I'd read many a story about 'real' people in comics by this point in life, but this was the first one where by the end of the story I felt like I'd actually met everyone involved, and wanted to see more of their lives. If you've never experienced LOVE AND ROCKETS before, this is a great place to begin.

Kazuo Koike and Goseki Kojima

The other of the two books that stuck with me courtesy of my friends in university was LONE WOLF AND CUB. First Comics had many years earlier published square bound comic collections of many of the stories, and this was my first exposure to the series. It wasn't my first manga experience (thanks to Epic's reprinting of AKIRA) but LONE WOLF AND CUB was in many ways the book that really opened my eyes to the idea that Japan's comics scene was very different to that of the US. This was a huge, best-selling comic from Japan that had absolutely nothing to do with superheroes. How did that happen? Was such a thing possible? My head was exploding.

Then again, it was easy to see why a culture that embraced comics (instead of ghettoising them) would love LONE WOLF AND CUB so much. Koike and Kojima tell a gripping story of a vagabond samurai who, cut loose from his position with the Emperor, travels across Japan with his infant son and helps others for a fee. What at first seems like a group of random encounters, though, turns out to be much more.

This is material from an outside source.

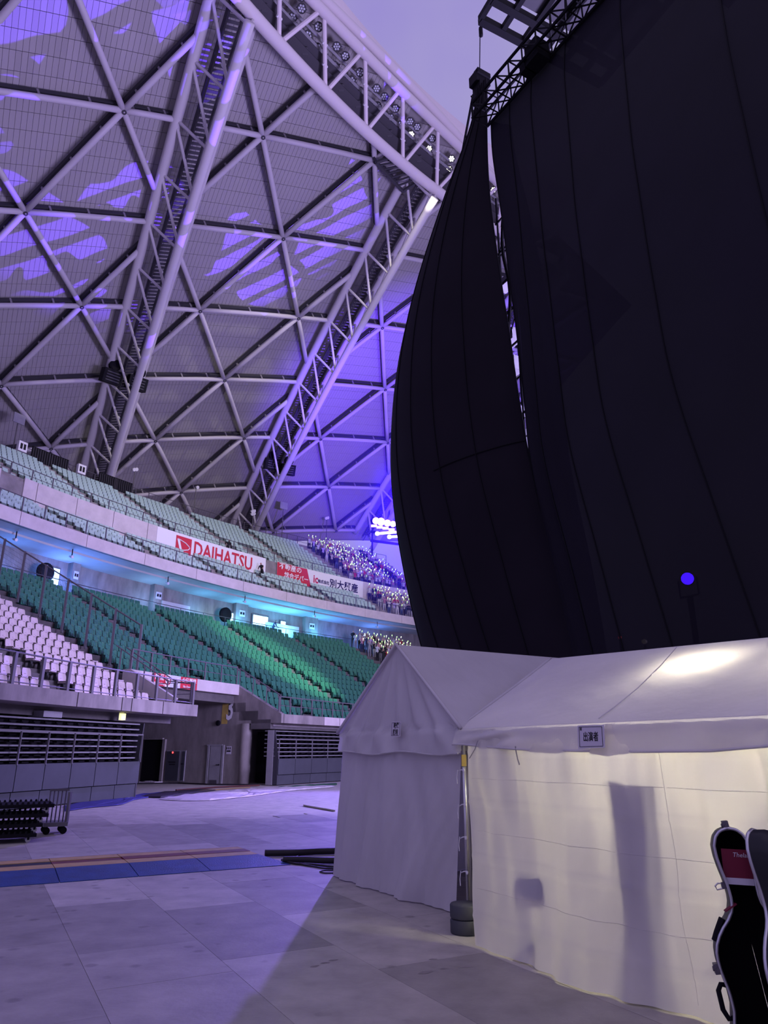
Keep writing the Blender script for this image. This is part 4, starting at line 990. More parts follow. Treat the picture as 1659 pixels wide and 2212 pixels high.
if more:                                            # the rest of the packed block, past the first three hundred
    vs_, fs_, ms_ = [], [], []; me0 = dress(*BASES['up'], 'white', 'black'); V0 = np.array([v.co[:] for v in me0.vertices]); F0 = [tuple(p.vertices) for p in me0.polygons]; M0 = [p.material_index for p in me0.polygons]; S0 = np.array(st.v)+[.22, .23, 1.78]; n0 = len(V0)
    for q, (d, r, a, z, w, k, j_) in enumerate(more):
        P = pol(r, a, z); rz = math.radians(a+90)-.25+rng.uniform(-.3, .3); c, s = math.cos(rz), math.sin(rz); R = np.array([[c, s, 0], [-s, c, 0], [0, 0, 1]])*rng.uniform(.92, 1.06); b = q*(n0+len(S0)); vs_ += [V0 @ R+P, S0 @ R+P]; cl = rng.integers(1, 7)
        fs_ += [tuple(i+b for i in f) for f in F0]+[tuple(i+b+n0 for i in f) for f in st.f]; ms_ += [0 if m_ == 0 else int(cl) if m_ == 1 else 7 if m_ in (2, 4) else 8 for m_ in M0]+[9]*len(st.f)
    me = bpy.data.meshes.new('crowd'); me.from_pydata(np.concatenate(vs_).tolist(), [], fs_)
    for m_ in [M['skin']]+[CLOTH[c_] for c_ in ('white', 'black', 'navy', 'grey', 'lavender', 'cream', 'black')]+[M['hair'], E_['stick']]: me.materials.append(m_)
    me.polygons.foreach_set('material_index', ms_); me.update(); tag(link('crowd', me), 'rest of the packed upper crowd with light sticks, farthest from the camera', 'crowd', kind='stuff')
def at_conc(x, y): P = cyl(x, y, 93.6); P[2] = 11.35; return P
def on_conc(x, r=93.6): P = cyl(x, 1370, r); return pol(r, az_of(P), 11.35)
face = lambda P, dx=0.0: math.atan2(-(0-P[1]), -(0-P[0]))+math.pi/2+dx
person(on_conc(763, 92.6), face(on_conc(763)), 'hold', 'black', 'black', 'steward all in black standing by the concourse rail left of the crowd', scale=1.06)
person(on_conc(792, 92.6), face(on_conc(792), .3), 'hold', 'black', 'white', 'steward in a black top and white trousers standing at the edge of the lower crowd', scale=1.04)
person(on_conc(806, 92.7), face(on_conc(806), -.2), 'down', 'black', 'grey', 'steward in black with grey trousers next to the one in white trousers', scale=1.05)
person(on_conc(588, 93.9), face(on_conc(588), 1.3), 'lean', 'navy', 'black', 'steward leaning forward on the concourse between the lit doorways', scale=1.04)
P = on_conc(578, 93.9); person(P-np.array([0, 0, .55]), face(P, .6), 'hold', 'black', 'black', 'steward crouching on the concourse beside the leaning one', scale=.95)
P = cyl(492, 1172, 97.2); P = pol(97.2, az_of(P), 19.25-.35); person(P, face(P, .4), 'lean', 'black', 'black', 'person in black crouching alone behind the white banner in the upper stand')
P = cyl(570, 1222, 95.0); person(pol(95.2, az_of(P), up1(4)[1]-.2), face(P, -.5), 'lean', 'black', 'black', 'person in black crouching at the end of the white banner')
# round dark drums on stands on the concourse
for x, y, lab in ((487, 1328, 'round black fan on a stand left of the first cyan doorway'), (98, 1236, 'round dark fan on a stand behind the wire fence')):
    P = cyl(x, y, 93.9); P = pol(93.9, az_of(P), 11.35); z = cyl(x, y, 93.9)[2]; t = thing('drum_fan', lab, 'fan', P); inn = -unit([*(P[:2]-CEN), 0])
    mb = MB(); mb.lathe([P[0], P[1], z], [(.35, -.2), (.62, -.12), (.62, .12), (.5, .2), (0, .16)], 20, inn); part('drum', mb, M['black'], t)
    mb = MB(); mb.bar(P, [P[0], P[1], z-.5], .08, .08, up=(1, 0, 0)); mb.obox(P+np.array([0, 0, .03]), (1, 0, 0), (0, 1, 0), (0, 0, 1), .3, .3, .03); part('stand', mb, M['blackmetal'], t)
# ================================================================== folded bleachers under the stands
def bleacher(label, az0, az1, joints_w, end_panel=None):
    """az0: the end nearest the tunnel; az1: the other end"""
    sg = 1 if az1 > az0 else -1; slant = .35 if sg > 0 else 0.0; rb_ = 79.4 if sg > 0 else 77.25
    t = thing('folding_bleacher', label, 'bleacher', pol(76.7, (az0+az1)/2, 0))
    part('shade_core', MB().arc(77.35, 79.6, .05, 2.75, az0+(.1 if sg > 0 else -1.6), az1), M['black'], t)  # black box added as the shade between the folded rows
    w = math.degrees(joints_w/76.6)*sg; a = az0
    while (az1-a)*sg > abs(w)*.4:
        b = a+w; g = .012*sg
        part('kick_panel', MB().arc(76.62, 76.72, .03, .50, min(a+g, b-g), max(a+g, b-g), .4), M['panel'], t)
        part('front_panel', MB().arc(76.55, 76.65, .53, 1.33, min(a+g, b-g), max(a+g, b-g), .4), M['panel'], t)
        mb = MB(); mb.bar(pol(76.55, a+g, 1.30), pol(76.55, a+g, 2.34), .05, .05, up=(1, 0, 0)); part('frame_post', mb, M['fence'], t)
        part('frame_rail', MB().arc(76.52, 76.58, 2.30, 2.35, min(a, b), max(a, b), .4), M['fence'], t)
        a = b
    for i, z in enumerate((1.46, 1.67, 1.88, 2.10, 2.31, 2.53, 2.74)):
        off = -.06*i if sg > 0 else 0.0
        part('seat_board', MB().arc(76.78+.04*i, 77.5, z-.025, z+.025, min(az0+off, az1), max(az0+off, az1), .6), M['board_slat'], t)
        mb = MB()
        for a in np.arange(0, abs(az1-az0), .42): mb.bar(pol(76.95+.04*i, az0+sg*a, z-.09), pol(76.95+.04*i, az0+sg*(a+.24), z-.09), .05, .04)
        o = part('folded_seat_edges', mb, M['black'], t); o['kind'] = 'stuff'
    mb = MB(); mb.prism([pol(76.6, az0, .03), pol(76.6, az0, 1.35), pol(76.85, az0-slant, 2.78), pol(rb_, az0-slant, 2.78), pol(rb_, az0, .03)], (pol(76.6, az0+.01*sg, 0)-pol(76.6, az0, 0))*5); part('end_panel', mb, M['endplate'], t)
    mb = MB(); zc = 2.92; a = az0+sg*abs(az1-az0)*.35; mb.arc(76.9, 77.5, 2.80, 3.0, min(a, a+sg*.7), max(a, a+sg*.7), .3); part('control_box', mb, M['greybox'], t)
    return t
azl = az_of(atz(250, 1722)); azr = az_of(atz(598, 1697))
bleacher('folded bleacher with grey front panels under the stained ledge', azl, 171.5, 1.32)
bleacher('folded bleacher with grey front panels between the tunnel and the white tents', azr, 138, 1.62)
a0, a1 = az_of(atz(596, 1697)), az_of(atz(562, 1696))
mb = MB(); mb.arc(76.9, 77.3, .02, 2.78, a0, a1, .3); solo('end_cabinet', mb, M['greybox'], 'tall dark grey end cabinet at the tunnel side of the farther bleacher', 'cabinet')
P = cyl(262, 1541, 76.9); XA = az_of(P); P = pol(76.9, XA, 3.1); t = thing('exit_lamp', 'small yellow-green exit lamp under the ledge', 'lamp', P-np.array([0, 0, .2]))
mb = MB(); mb.arc(76.78, 76.9, 2.86, 3.10, XA-.1, XA+.1, .3); part('face', mb, E_['exit'], t); mb = MB(); mb.arc(76.88, 76.95, 2.84, 3.16, XA-.12, XA+.12, .3); part('housing', mb, M['greybox'], t)

# ================================================================== the black cloths behind the stage
def scrim(name, c, tr):
    m = bpy.data.materials.new(name); m.use_nodes = True; nt = m.node_tree; b = nt.nodes['Principled BSDF']; L = nt.links.new
    b.inputs['Base Color'].default_value = (*c, 1); b.inputs['Roughness'].default_value = .85; b.inputs['Specular IOR Level'].default_value = .15
    tb = nt.nodes.new('ShaderNodeBsdfTransparent'); mx = nt.nodes.new('ShaderNodeMixShader'); mx.inputs[0].default_value = tr
    out = [n for n in nt.nodes if n.type == 'OUTPUT_MATERIAL'][0]; L(b.outputs[0], mx.inputs[1]); L(tb.outputs[0], mx.inputs[2]); L(mx.outputs[0], out.inputs[0])
    tc = nt.nodes.new('ShaderNodeTexCoord'); no = nt.nodes.new('ShaderNodeTexNoise'); no.inputs['Scale'].default_value = .6; no.inputs['Detail'].default_value = 3
    vm = nt.nodes.new('ShaderNodeVectorMath'); vm.operation = 'SCALE'; mr = nt.nodes.new('ShaderNodeMapRange'); mr.inputs['To Min'].default_value = .75; mr.inputs['To Max'].default_value = 1.3
    vm.inputs[0].default_value = c; L(tc.outputs['Object'], no.inputs['Vector']); L(no.outputs['Fac'], mr.inputs['Value']); L(mr.outputs['Result'], vm.inputs['Scale']); L(vm.outputs['Vector'], b.inputs['Base Color'])
    return m
M['scrim'] = scrim('scrim_cloth', (.0105, .0088, .0155), .005); M['scrim2'] = scrim('side_cloth', (.0105, .0080, .0130), .0)
SD, SN = np.array([.5, -.8660254, 0]), np.array([.8660254, .5, 0])
SP = np.array([3.3, 17.0, 0])*K
def ss(x, y, off=0.0): P = atplane(x, y, SP+SN*off, SN); return (P-SP) @ SD, P[2]
def SPt(s, z, off=0.0): return SP+SD*s+SN*off+np.array([0, 0, z])
def edge_fn(px, off=0.0):
    q = sorted([ss(x, y, off)[::-1] for x, y in px]); zz = [a for a, b in q]; sv = [b for a, b in q]
    return (lambda z: float(np.interp(z, zz, sv))), zz[0], zz[-1]
def smooth(v, n=3):
    v = np.array(v, float)
    for _ in range(n): v[1:-1] = (v[:-2]+2*v[1:-1]+v[2:])/4
    return v
def cloth(name, label, zl, sl, sr, ztop, mat_, off, bulge, nu, nv, folds, seams, z0=.35, pleat=False):
    """zl: heights (fractions of the top line), sl/sr: s as functions of z, ztop: top height as a function of u"""
    G = np.zeros((nv, nu, 3))
    sL = smooth([sl(z0+(zl-z0)*v) for v in np.linspace(0, 1, nv)], 4); sR = smooth([sr(z0+(zl-z0)*v) for v in np.linspace(0, 1, nv)], 4)
    for i, v in enumerate(np.linspace(0, 1, nv)):
        for j, u in enumerate(np.linspace(0, 1, nu)):
            s = sL[i]+(sR[i]-sL[i])*u; zt = ztop(s); z = z0+(zt-z0)*v
            b = -bulge*(math.sin(math.pi*min(1, u*1.0))**.8)*math.sin(math.pi*v)**.9
            f = folds*math.sin(u*math.pi*16+2.2*math.sin(v*3+u*5))*(1-v)**1.5*math.sin(math.pi*u)
            pl = (.30*math.exp(-((u-.030)/.010)**2)+.18*math.exp(-((u-.062)/.010)**2))*math.exp(-((v-.42)/.22)**2) if pleat else 0
            G[i, j] = SPt(s, z, off+b+f-pl)
    t = thing(name, label, 'curtain', G[0, nu//2])
    mb = MB(); mb.grid(G); part('cloth', mb, mat_, t, True)
    for u in seams:
        j = u*(nu-1); j0 = int(j); fr = j-j0; j1 = min(j0+1, nu-1); mb = MB(); mb.path([G[i, j0]*(1-fr)+G[i, j1]*fr-SN*.02 for i in range(nv)], .018, 4); part('seam', mb, M['black'], t)
    for j in (0, nu-1): mb = MB(); mb.path([G[i, j] for i in range(nv)], .03, 5); part('hem', mb, M['black'], t)
    return t, G
lm, _, zm = edge_fn([(1062, 272), (1064, 340), (1078, 426), (1093, 532), (1102, 615), (1117, 718), (1128, 821), (1138, 907), (1144, 993), (1165, 1100), (1190, 1200), (1214, 1320), (1236, 1425), (1262, 1600)])
ZT = zm
tr0, tr1 = ss(1062, 272), ss(1310, 0)
slope = (tr1[1]-tr0[1])/(tr1[0]-tr0[0])
zt_fn = lambda s: tr0[1]+slope*(s-tr0[0])
main, Gm = cloth('stage_curtain', 'huge billowing black cloth hung behind the stage, filling the sky above the tents', ZT, lm, lambda z: 17.5, lambda s: zt_fn(s)+.22, M['scrim'], 0, 1.3, 130, 60, .05, (.055, .115, .20, .32, .47, .64, .82), pleat=True)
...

It's a great story structure, pulling everything together without seeming forced, and by the time the main plot gets rolling it's hard to imagine anyone not being truly hooked on the series. For a 38-volume series, LONE WOLF AND CUB never gets boring.

JLA #1
Grant Morrison, Howard Porter, and John Dell

When JLA #1 was published, I'd really fallen away from superhero comics. I still read the odd title but I must admit that I saw the genre as a whole as a write off. Enter Grant Morrison. If you've never read Morrison's JLA, definitely check out the first collection, BRAVE NEW WORLD (value-priced at $5.95). It's a marvellous introduction not only to DC's heavy hitter characters, but to the craziness that will define the rest of Morrison's run.

Morrison reminded me through his work on JLA that it wasn't the genre that bothered me, but rather the substandard work. Morrison not only hit some amazing highs writing JLA, but inspired a lot of writers to try and do the same with their own work in the genre. Morrison reminds us that there's no such thing as a bad genre of comics; no matter what, you can always find a gem.